#### GOAL:
Read through the data and report every line in which the word "ravel" occurs.

#### EXERCISE DATA:
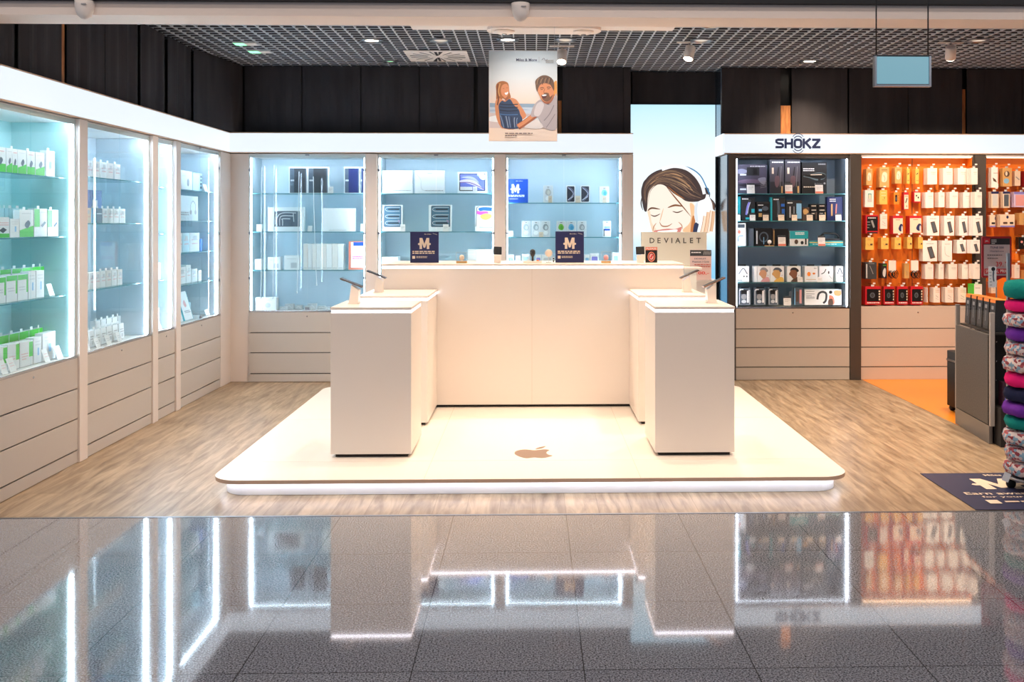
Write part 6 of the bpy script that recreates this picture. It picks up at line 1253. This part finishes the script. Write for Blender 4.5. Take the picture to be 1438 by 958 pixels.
# fourth side cabinet
LC[0] = (PY(249, XL) + .021, PY(307, XL) - .021)
S4 = [1.855, 1.58, 1.30, 1.02]
def hp(a): a.rect('#eef3f6', 0, 0, 1, 1); a.line('slate', [(.62, .35), (.62, .65), (.74, .80), (.86, .65), (.86, .35)], .012); a.ell('grey', .62, .35, .05, .1); a.ell('grey', .86, .35, .05, .1); a.lines('grey', .1, .5, [.3, .22], .05)
lp('headphone_box', 'carton', 254, 270, S4[0], .175, 'white headphone carton with grey oval print, top shelf of the corner side cabinet', 'white', lambda a: (a.ell('slate', .62, .4, .10, .2), a.lines('lgrey', .1, .4, [.7], .05)), d=.12, dx=.04)
lp('headphone_box', 'carton', 271, 284, S4[0], .17, 'pale carton with stacked dark spots, top shelf of the corner side cabinet', 'lcyan', lambda a: [a.rect('slate', .75, .15 + q * .2, .95, .28 + q * .2) for q in range(4)] and None, d=.12, dx=.04)
lp('small_white_box', 'carton', 288, 293, S4[0], .07, 'tiny leaning white card at the end of the top shelf', 'white', None, d=.01, tilt=-.3); lp('price_tag', 'price tag', 251, 257, S4[0], .06, 'tag leaning beside the white headphone carton', 'paper', None, dx=-.03, d=.002, tilt=-.3)
lp('headphone_box', 'carton', 250, 278, S4[1], .225, 'large white carton picturing over ear headphones, second shelf', 'white', hp, d=.14, dx=.04)
lp('speaker_box', 'carton', 250, 270, S4[2], .035, 'flat dark teal carton under the third shelf boxes', 'slate', None, d=.14, dx=.02) if False else None
for k, (a, b, c) in enumerate([(250, 256, 'white'), (256.5, 266, 'lcyan'), (266.5, 280, 'white'), (281.5, 284, 'blue')]): lp('speaker_box', 'carton', a, b, S4[2], .17 if k < 3 else .11, ['slim white carton, third shelf of the corner side cabinet', 'pale blue carton, third shelf of the corner side cabinet', 'wide white carton with grey mark, third shelf', 'slim vivid blue pack at the end of the third shelf'][k], c, w2 if k < 3 else None, d=.12, dx=.03)
for k, (a, b) in enumerate([(250, 261), (261.5, 268), (269, 277), (279, 283)]): lp('speaker_box', 'carton', a, b, S4[3], [.15, .16, .12, .1][k], f'white carton on the fourth shelf of the corner side cabinet, {ordn[k]} from the narrow one', 'white', w2, d=.12, dx=.03)
for k, (a, b, c) in enumerate([(250, 258, 'teal'), (260, 272, 'teal')]):
    lp('brochure_board', 'sign', a, b, zz, .26, ['teal edged white board leaning at the bottom, hidden half', 'teal edged white board leaning at the bottom, front one with pink mark'][k], 'teal', lambda a_: (a_.rect('white', .0, 0, .93, 1), a_.blob('pink', [(.3, .6), (.5, .7), (.6, .5), (.4, .45)]), a_.lines('slate', .2, .8, [.3, .25], .03)), d=.012, dx=.0, tilt=-.28)
lp('speaker_box', 'carton', 256, 268, zz, .13, 'pale carton behind the leaning boards at the cabinet bottom', 'lcyan', None, d=.1, dx=.12)
lp('price_tag', 'price tag', 290, 295, zz, .06, 'tiny tag at the bottom of the corner side cabinet', 'paper', None, dx=-.03, d=.002, tilt=-.35)

# ================================================================ render settings
sc = SC
sc.view_settings.view_transform = 'Standard'; sc.view_settings.look = 'None'; sc.view_settings.gamma = 1; sc.view_settings.use_curve_mapping = False
sc.view_settings.exposure = 0.9
cy = sc.cycles
cy.use_denoising = True; cy.max_bounces = 10; cy.diffuse_bounces = 4; cy.glossy_bounces = 5; cy.transparent_max_bounces = 24; cy.caustics_reflective = False; cy.caustics_refractive = False
cy.sample_clamp_indirect = 6; cy.use_light_tree = True
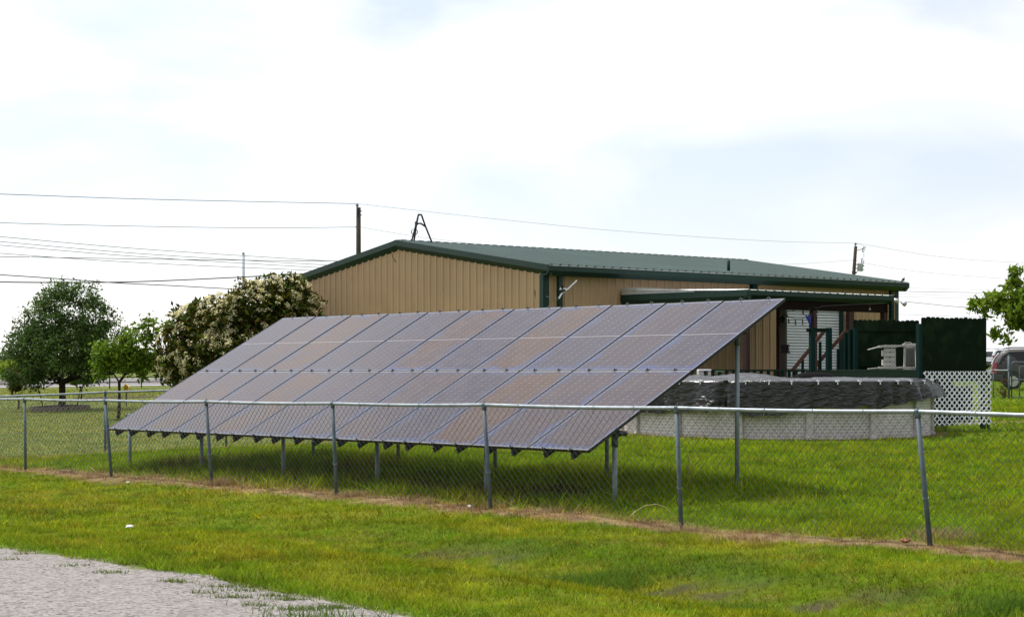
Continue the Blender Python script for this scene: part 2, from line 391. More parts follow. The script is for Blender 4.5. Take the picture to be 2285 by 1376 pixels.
def axis(parts):
    o = []
    for a, b, s in parts: o += list(np.arange(a, b, s))
    return np.array(o + [parts[-1][1]])
gx = np.concatenate([-np.geomspace(2500, 45, 16)[:-1], axis([(-45, -13, 1.0), (-13, 11, .13), (11, 45, 1.0)]), np.geomspace(45, 2500, 16)[1:]])
gy = np.concatenate([axis([(-60, -6, 6.0), (-6, 8, 1.0), (8, 38, .13), (38, 80, .5), (80, 170, 2.0)]), np.geomspace(170, 4500, 22)[1:]])
GX, GY = np.meshgrid(gx, gy)
GZ = gz(GX, GY)
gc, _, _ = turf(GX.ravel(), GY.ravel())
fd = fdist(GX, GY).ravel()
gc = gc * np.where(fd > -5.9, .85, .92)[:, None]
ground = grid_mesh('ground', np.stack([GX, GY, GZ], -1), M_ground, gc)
tag(ground, 'lawn, verge and fields', None, None, 'structure')

# near road: pale worn chip seal with an irregular edge
def road_mat(name, c1, c2, c3, sc):
    m = bpy.data.materials.new(name); m.use_nodes = True; N = m.node_tree.nodes; L = m.node_tree.links; b = N['Principled BSDF']
    t = N.new('ShaderNodeTexCoord'); vo = N.new('ShaderNodeTexVoronoi'); vo.inputs['Scale'].default_value = sc
    nz = N.new('ShaderNodeTexNoise'); nz.inputs['Scale'].default_value = 1.7; nz.inputs['Detail'].default_value = 8
    L.new(t.outputs['Object'], vo.inputs['Vector']); L.new(t.outputs['Object'], nz.inputs['Vector'])
    rgb = N.new('ShaderNodeSeparateColor'); L.new(vo.outputs['Color'], rgb.inputs[0])
    r = N.new('ShaderNodeValToRGB'); r.color_ramp.elements[0].color = (*c1, 1); r.color_ramp.elements[1].color = (*c2, 1)
    e = r.color_ramp.elements.new(.22); e.color = (*[(p + q) * .47 for p, q in zip(c1, c2)], 1)
    L.new(rgb.outputs[0], r.inputs[0])
    x = N.new('ShaderNodeMix'); x.data_type = 'RGBA'; x.inputs['B'].default_value = (*c3, 1)
    mr = N.new('ShaderNodeMapRange'); mr.inputs['From Min'].default_value = .5; mr.inputs['From Max'].default_value = .72; mr.inputs['To Max'].default_value = .45
    L.new(nz.outputs['Fac'], mr.inputs['Value']); L.new(mr.outputs[0], x.inputs['Factor']); L.new(r.outputs[0], x.inputs['A'])
    L.new(x.outputs['Result'], b.inputs['Base Color']); b.inputs['Roughness'].default_value = .92; b.inputs['Specular IOR Level'].default_value = .2
    bp = N.new('ShaderNodeBump'); bp.inputs['Strength'].default_value = .8; bp.inputs['Distance'].default_value = .012
    L.new(vo.outputs['Distance'], bp.inputs['Height']); L.new(bp.outputs[0], b.inputs['Normal'])
    return m
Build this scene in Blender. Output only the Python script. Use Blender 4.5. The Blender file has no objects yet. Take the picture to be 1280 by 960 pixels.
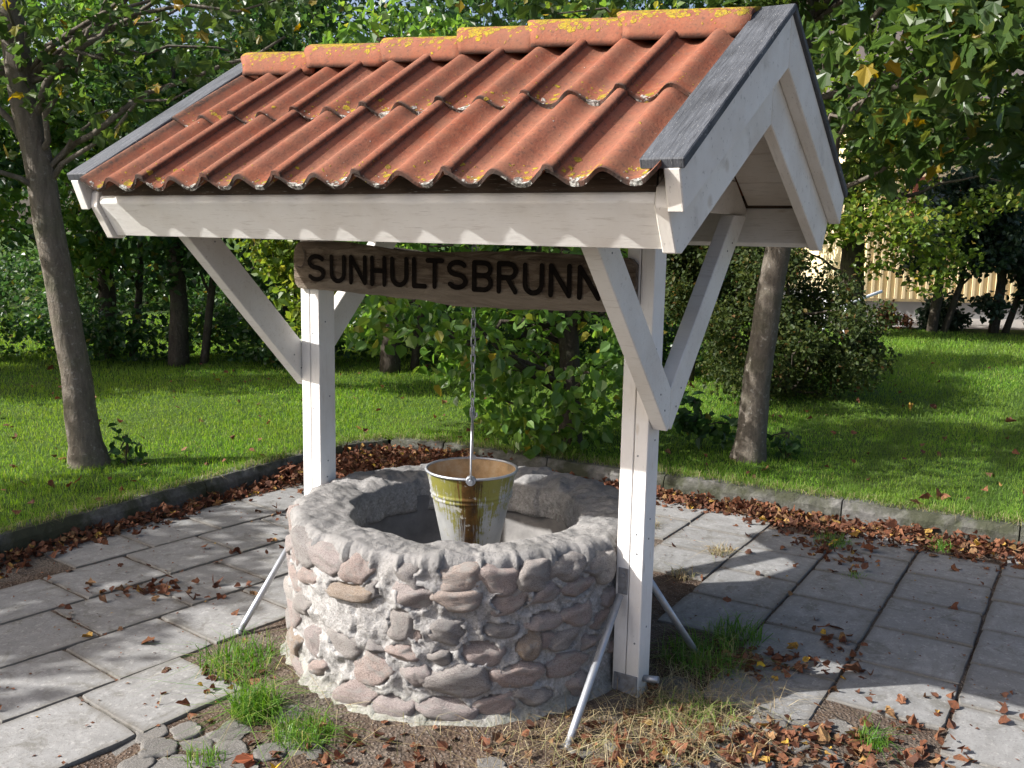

#### REPLY:
gc, _, _ = turf(GX.ravel(), GY.ravel())
fd = fdist(GX, GY).ravel()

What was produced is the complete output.